Pick any point $P$ within the pentagon. Cut the pentagon at $P$ to form 5 triangles. We can compute $G$ as the area weighted average of the centroid of the $5$ triangles:
$$3G = \frac{\sum_{cyc} [ABP] (A+B+P)}{\sum_{cyc}[ABP]} \tag{*1}$$
RHS of $(*1)$ can be viewed as a rational function in coordinates of $P$. Since this is valid for all points within the pentagon, it is valid for all points in the plane. In particular, if we substitute $P$ by origin $O$ in $(*1)$, we obtain
$$3G = \frac{\sum_{cyc}[AB](A+B)}{\sum_{cyc}[AB]}\tag{*2}$$
Substitute $P$ by $K$ in $(*1)$ and combine with $(*2)$, we can express $K$ as a weighted sum of vertices:
$$K = \frac{\sum_{cyc}[AB](A+B)}{\sum_{cyc}[AB]} - \frac{\sum_{cyc} [ABK] (A+B)}{\sum_{cyc}[ABK]}\tag{*3}$$
It turns out the ratios among $[ABK], [BCK], \ldots$ can be computed from the areas of various triangles associated with the pentagon. More precisely, let
$$
\lambda_A = [ABE][ACD],\;\;
\lambda_B = [BCA][BDE], \ldots $$
(definition of $\lambda_C,\lambda_D,\lambda_E$ can be derived from that of $\lambda_A$ by cyclic permuting the vertices). We have
$$\frac{[ABK]}{\lambda_A+\lambda_B}
= \frac{[BCK]}{\lambda_B+\lambda_C}
= \frac{[CDK]}{\lambda_C+\lambda_D}
= \frac{[DEK]}{\lambda_D+\lambda_E}
= \frac{[EAK]}{\lambda_E+\lambda_A}\tag{*4}$$
Combine these with $(*3)$, we obtain a formula we seek.
$$
\bbox[border: 1px solid blue;padding: 1em;]{
K = \frac{\sum_{cyc}[AB](A+B)}{\sum_{cyc}[AB]} - \frac{\sum_{cyc} (\lambda_A + \lambda_B) (A+B)}{2\sum_{cyc}\lambda_A}}\tag{*5}$$
What's remain is to justify $(*4)$. Since under affine transform, the ratio of areas remains invariant. It suffices to verify $(*4)$ when the inellipse is the unit circle centered at origin and $A$ lies on the +ve $x$-axis.

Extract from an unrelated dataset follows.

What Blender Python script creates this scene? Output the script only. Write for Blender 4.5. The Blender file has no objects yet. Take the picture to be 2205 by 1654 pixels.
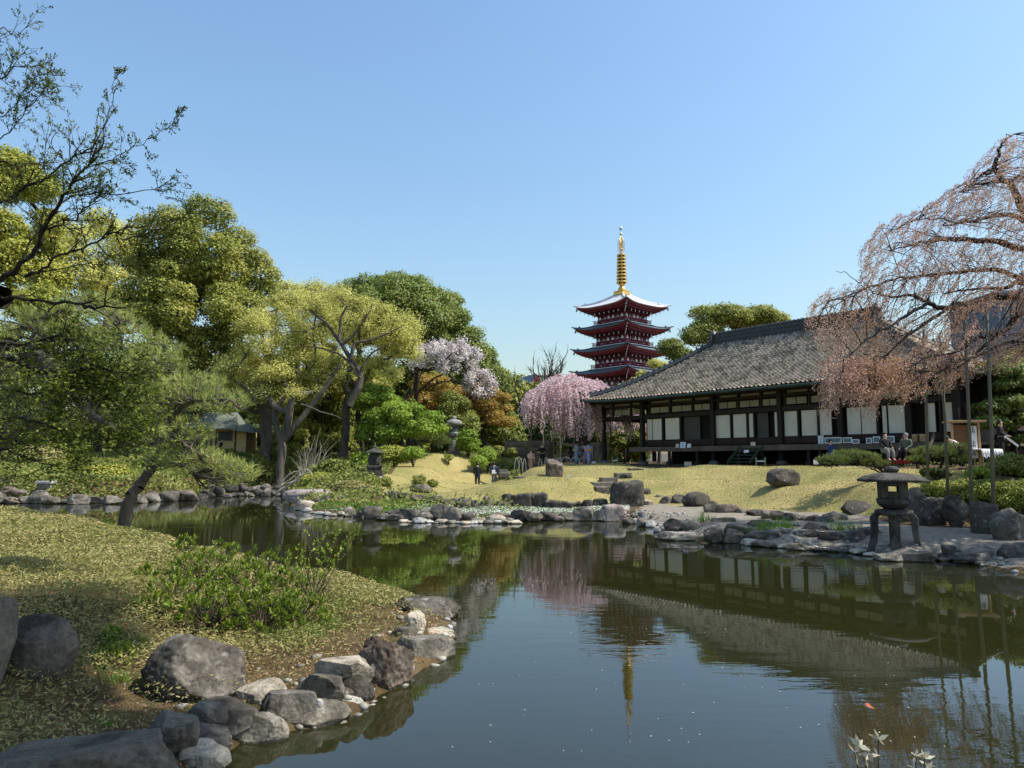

Let $A_1,B_1,C_1,D_1,E_1$ be points on the inellipse touching the pentagon edges $CD$, $DE$, $EA$, $AB$, $BC$ respectively. Let
$$2\alpha = \angle C_1OD_1, 2\beta = \angle D_1OE_1, 2\gamma = \angle E_1OA_1, 2\delta = \angle A_1OB_1, 2\epsilon = \angle B_1OC_1$$
It is not hard to see the vertices are located at
$$
\begin{align}
A &= \frac{1}{\cos\alpha}(1, 0)\\
B &= \frac{1}{\cos\beta}(\cos(\alpha+\beta),\sin(\alpha+\beta))\\
C &= \frac{1}{\cos\gamma}(\cos(\alpha+2\beta+\gamma),\sin(\alpha+2\beta+\gamma))\\
D &= \frac{1}{\cos\delta}(\cos(\alpha+2\epsilon+\delta),-\sin(\alpha+2\epsilon+\delta))\\
E &= \frac{1}{\cos\epsilon}(\cos(\alpha+\epsilon),-\sin(\alpha+\epsilon))
\end{align}$$
With this, it is not hard to verify
$$[AB] = \tan\alpha + \tan\beta, [BC] = \tan\beta + \tan\gamma,\ldots$$
Furthermore,
$$
\begin{align}[ABE]
&= (\tan\alpha + \tan\beta)(\tan\alpha + \tan\epsilon)\sin(2\alpha)\\
&= 2\frac{\sin(\alpha+\beta)\sin(\alpha+\epsilon)}{\cos\alpha\cos\beta\cos\epsilon}\sin\alpha\\
[ACD]
&= (\tan\gamma + \tan\delta)\left(1 - \frac{\cos(\alpha+2\beta+2\gamma)}{\cos\alpha}\right)\\
&= 2\frac{\sin(\gamma+\delta)}{\cos\alpha\cos\gamma\cos\delta}
(\sin(\alpha+\beta+\gamma)\sin(\beta+\gamma)\\
&= 2\frac{\sin(\gamma+\delta)\sin(\delta+\epsilon)\sin(\beta+\gamma)}{\cos\alpha\cos\gamma\cos\delta}
\end{align}$$
This leads to
$$\lambda_A = [ABE][ACD] = 4\tan\alpha \prod_{cyc}\frac{\sin(\alpha+\beta)}{\cos\alpha}$$
There are similar formulas for $\lambda_B,\lambda_C$ and at the end, we get
$$\frac{\lambda_A + \lambda_B}{[AB]} = \frac{\lambda_A + \lambda_B}{\tan\alpha + \tan\beta} = 4\prod_{cyc}\frac{\sin(\alpha+\beta)}{\cos\alpha}$$
Notice RHS is invariant under cyclic permutation of vertices. This justifies $(*4)$ in this special case and hence in general.